En quoi Jamal Khashoggi était-il dérangeant ?
Jamal Khashoggi est plus qu'un journaliste. C'est encore une fois quelqu'un qui a une épaisseur politique au sens saoudien du terme. Ce qui m'a interpellée, c'est qu'il continuait à dire du bien du prince Tourki, et prenait le contrepoint de MBS, en particulier de sa vision idyllique de l'Arabe saoudite d'avant les années 1970 (où l'islam était, selon lui, « modéré », NDLR). Kashoggi lui répondait qu'il était jeune à cette époque et que tout ce discours était du révisionnisme historique.
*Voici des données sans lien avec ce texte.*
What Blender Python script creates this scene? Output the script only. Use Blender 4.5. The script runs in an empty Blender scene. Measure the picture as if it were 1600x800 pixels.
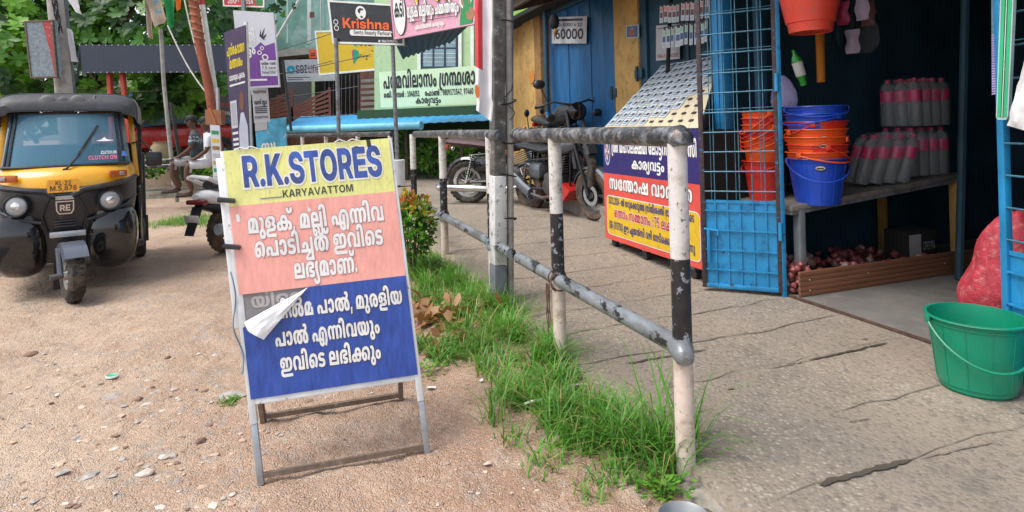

Il critiquait de plus en plus ouvertement les méthodes de MBS. Il applaudissait les réformes annoncées par le prince héritier, mais jugeait ses méthodes indignes. Pour lui, ce n'était pas ainsi que l'Arabie saoudite pouvait évoluer. Dans ses écrits, il dénonçait les emprisonnements massifs et la brutalité du prince.
Ces méthodes ont-elles eu raison de lui ?
Ces méthodes ont empiré par rapport à ce que l'on en connaissait jusque-là : les emprisonnements tous azimuts, les pressions faites dans les cercles saoudiens à l'étranger. J'ai été moi-même très frappée par la peur ressentie par les gens. À Paris, Londres ou Riyad, ils ne veulent pas être cités, car ils craignent des représailles. Pour eux et leur famille. On voit ces méthodes à l'œuvre en Chine. On les a vues en Union soviétique. Cela illustre cette brutalité croissante des méthodes de MBS jusqu'à cet épisode granguignolesque de Khashoggi.